Come mai ai colloqui di selezione per gli stage ti vengono richiesti massimo impegno, massima serietà e motivazione perché una volta che ti avranno formato grazie allo stage è previsto l'inserimento in azienda mentre, dopo aver dato tutto te stesso, scopri che non sarà così?
Come mai la maggior parte delle aziende, al termine dello stage, accamperà motivazioni di ordine economico per mandarti via e al tuo posto, dopo poco, troverai un'altra "risorsa" che lavorerà altri 6 mesi gratis?
Davvero allora il paese non ha bisogno di "queste cose" o forse ha scoperto come averle gratis, dato che come al suo solito pensa che sia meglio l'uovo oggi che la gallina domani, la botte piena e la moglie ubriaca, tanto per citare un po' di saggezza popolare?
Immagino che mi risponderai che se l'azienda manda via gli stagisti è perché non sono all'altezza del lavoro richiesto. Può darsi anche che in alcuni casi sia così. Ma ti assicuro che nella stragrande maggioranza dei casi, invece, il motivo è sempre quello: il denaro. Il vile denaro, che magari viene sperperato per altre spese spesso discutibili, ma quando si tratta della "risorsa umana" (parola che non ho mai amato) allora il denaro, chissà perché, pesa sempre molto di più.
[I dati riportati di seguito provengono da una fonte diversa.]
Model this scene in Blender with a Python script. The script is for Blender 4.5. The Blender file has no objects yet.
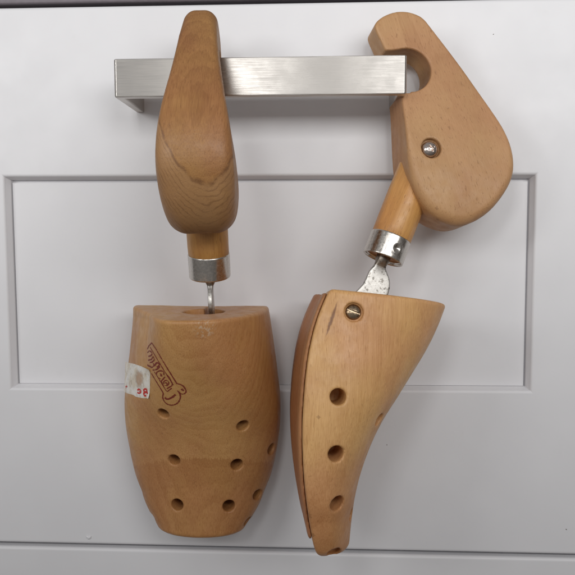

Ciao anonima, benvenuta! Se vuoi il blog consente comunque di firmarsi anche senza avere una casella Gmail.
Avevo cominciato a scrivere, ma poi ho visto che Moky e Yuki hanno scritto più o meno quello che pensavo molto meglio di me.
L'impressione che ho io comunque è che le autorità italiane non è che abbiano imparato poi così bene a gestire migrazioni e multietnicità. Mi basta fare un confronto tra come vengono gestite la migrazioni qui in Germania. Qui mi pare che lo sfruttamento della clandestinità (sia dal punto di vista politico che lavorativo e lucrativo) sia quasi assente. E questo elimina già una buona parte dei problemi. Mi pare inoltre che il problema delle migrazioni sia sempre più attuale e in crescita nella società italiana. E penso che competenze come quelle della Scego siano indispensabili per affrontare tali problemi nel modo più conveniente per tutti.
Quei problemi non si risolvono sfruttando con una mano e bastonando con l'altra.
Il discorso che fa Yuki sul discorso della domanda/offerta delle competenze richieste dal mercato non fa una piega. Un paese in cui molti protagonisti-chiave sono miopi (o peggio menefreghisti e opportunisti) e pensano solo allo sfruttamento delle risorse odierne.